Existe, no obstante, una virtud suprema, maestra: la prudencia. Como ha sido definida más arriba, esta guía y orienta las emociones, las intenciones y nuestro modo de obrar hacia lo bueno, al fin que uno quiere lograr. De esta forma, empuja o aleja los comportamientos para que sean útiles y estén dirigidos al fin. Como virtud maestra, ayuda a decidir cuándo aplicar una virtud u otra, o cuál tiene una mayor relevancia en un determinado momento. Discierne el bien y los medios para conseguirlo. Como corolario a este capítulo, los autores señalan la necesidad de que el profesor busque y ejercite estas cuatro virtudes.

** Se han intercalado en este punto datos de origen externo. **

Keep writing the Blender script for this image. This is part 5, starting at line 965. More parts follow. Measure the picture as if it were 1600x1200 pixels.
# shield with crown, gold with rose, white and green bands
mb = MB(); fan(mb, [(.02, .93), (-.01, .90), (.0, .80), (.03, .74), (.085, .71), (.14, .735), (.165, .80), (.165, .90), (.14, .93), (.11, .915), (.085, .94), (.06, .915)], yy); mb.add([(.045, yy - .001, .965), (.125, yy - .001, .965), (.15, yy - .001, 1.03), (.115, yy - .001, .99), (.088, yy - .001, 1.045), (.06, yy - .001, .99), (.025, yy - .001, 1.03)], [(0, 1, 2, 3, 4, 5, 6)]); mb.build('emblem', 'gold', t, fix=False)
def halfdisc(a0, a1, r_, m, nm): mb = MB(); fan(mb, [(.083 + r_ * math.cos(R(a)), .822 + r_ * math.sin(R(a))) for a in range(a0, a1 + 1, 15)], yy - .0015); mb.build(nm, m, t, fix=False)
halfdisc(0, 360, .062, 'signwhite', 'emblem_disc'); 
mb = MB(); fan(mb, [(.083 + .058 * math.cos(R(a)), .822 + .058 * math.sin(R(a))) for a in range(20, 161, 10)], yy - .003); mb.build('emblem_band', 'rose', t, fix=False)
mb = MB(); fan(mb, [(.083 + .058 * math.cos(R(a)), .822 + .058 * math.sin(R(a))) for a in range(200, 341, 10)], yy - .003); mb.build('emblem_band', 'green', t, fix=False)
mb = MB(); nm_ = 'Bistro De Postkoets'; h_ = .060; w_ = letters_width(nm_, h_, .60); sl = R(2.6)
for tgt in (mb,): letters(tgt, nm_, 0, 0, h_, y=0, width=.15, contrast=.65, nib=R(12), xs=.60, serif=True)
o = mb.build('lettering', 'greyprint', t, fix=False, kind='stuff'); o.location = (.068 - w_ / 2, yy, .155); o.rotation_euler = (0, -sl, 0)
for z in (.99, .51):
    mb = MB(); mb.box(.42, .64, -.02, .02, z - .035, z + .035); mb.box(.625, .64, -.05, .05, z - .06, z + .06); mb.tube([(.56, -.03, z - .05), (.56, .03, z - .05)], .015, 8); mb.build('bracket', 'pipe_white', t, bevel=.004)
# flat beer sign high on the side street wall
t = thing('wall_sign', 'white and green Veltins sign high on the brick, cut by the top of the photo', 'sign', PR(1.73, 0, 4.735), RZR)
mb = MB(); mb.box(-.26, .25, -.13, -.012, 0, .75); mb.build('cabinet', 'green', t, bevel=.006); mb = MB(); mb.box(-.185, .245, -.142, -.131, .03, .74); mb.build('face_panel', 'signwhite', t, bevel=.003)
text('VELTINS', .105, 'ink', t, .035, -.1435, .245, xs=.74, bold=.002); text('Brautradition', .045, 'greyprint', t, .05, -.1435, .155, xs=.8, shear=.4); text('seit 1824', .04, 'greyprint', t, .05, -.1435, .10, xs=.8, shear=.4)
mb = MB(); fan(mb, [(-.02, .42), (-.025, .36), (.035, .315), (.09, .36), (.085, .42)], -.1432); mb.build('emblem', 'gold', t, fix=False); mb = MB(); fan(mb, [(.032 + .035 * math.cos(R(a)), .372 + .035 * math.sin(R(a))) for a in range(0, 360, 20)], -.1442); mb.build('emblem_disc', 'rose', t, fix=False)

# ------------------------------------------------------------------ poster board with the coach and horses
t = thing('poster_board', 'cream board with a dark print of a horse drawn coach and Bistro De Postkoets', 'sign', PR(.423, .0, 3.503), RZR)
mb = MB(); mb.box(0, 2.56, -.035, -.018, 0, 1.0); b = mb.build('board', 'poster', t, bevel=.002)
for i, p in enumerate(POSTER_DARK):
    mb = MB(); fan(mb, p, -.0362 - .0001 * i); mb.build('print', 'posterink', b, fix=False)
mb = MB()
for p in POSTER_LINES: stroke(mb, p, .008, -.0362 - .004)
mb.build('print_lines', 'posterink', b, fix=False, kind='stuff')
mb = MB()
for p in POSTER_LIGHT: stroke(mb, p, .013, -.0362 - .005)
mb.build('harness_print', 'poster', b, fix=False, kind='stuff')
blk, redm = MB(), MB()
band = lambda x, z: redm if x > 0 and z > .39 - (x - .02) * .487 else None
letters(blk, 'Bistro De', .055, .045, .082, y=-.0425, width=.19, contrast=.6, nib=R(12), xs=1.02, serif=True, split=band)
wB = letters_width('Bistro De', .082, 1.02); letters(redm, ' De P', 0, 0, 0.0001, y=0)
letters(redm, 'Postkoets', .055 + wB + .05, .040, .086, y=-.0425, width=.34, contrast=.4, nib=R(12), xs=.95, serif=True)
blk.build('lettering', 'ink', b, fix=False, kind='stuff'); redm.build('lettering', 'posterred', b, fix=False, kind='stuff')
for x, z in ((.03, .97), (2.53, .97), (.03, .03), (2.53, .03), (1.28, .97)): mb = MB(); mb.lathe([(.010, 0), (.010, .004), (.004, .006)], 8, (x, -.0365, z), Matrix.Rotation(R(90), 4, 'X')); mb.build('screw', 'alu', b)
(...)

Comienza el capítulo octavo con una gran verdad: «enseñamos lo que somos». La educación implica una relación. La forma de ser del educador influye más de lo que podemos creer, de ahí la transcendental importancia de lo señalado en los anteriores capítulos. En esa relación entre el educador y el educando, la libertad tiene una función especial. Educar puede entenderse como enseñar a ser libre, concebido como la capacidad de elegir y saber elegir del alumno. Para ello, es necesario integrar inteligencia y voluntad, funcionalidad y afectividad. Como consecuencia de lo anterior, se produce una distinción clave entre autoridad y autoritarismo, donde la primera ha degenerado, en parte porque se ha convertido en el segundo, mientras que este es una caricatura de la primera. La autoridad surge de la relación, de los afectos, del afán de pertenencia, pero no por la existencia de unas normas. Se puede decir que es la diferencia entre la auctoritas y la potestas. Es necesario que el profesor, a través de su vida virtuosa, de su estar en el aula, suscite en los alumnos el amor al bien y su realización.

En su último capítulo, el noveno, los autores muestran prácticas educativas que se han llevado a cabo en instituciones que han decidido poner el foco en una educación integral del alumno. Estas prácticas resultan de gran utilidad.

Consideramos este libro esencial para todas aquellas personas que experimentan la inmensa suerte de tener vocación (entendida como la explican magníficamente los autores) de enseñante. La forma en que se desgranan los conceptos y su utilidad práctica resultan muy reveladores. El profesor no puede ser un mero transmisor de contenidos; si fuese así ¿qué lo diferenciaría, por ejemplo, de un youtuber? Esta misma tesis está novelada de forma magistral en el libro La ventana, de Carmen Guaita, donde refleja a las mil maravillas la inmensa influencia que tienen los maestros sobre los jóvenes. Nunca podrán ser sustituidos por una máquina, porque, con su mero estar, influyen en el alumnado. Este libro resulta tremendamente inspirador para que esa influencia sea para el bien de los alumnos y para que los maestros logren ser mejores como personas y, por tanto, como docentes.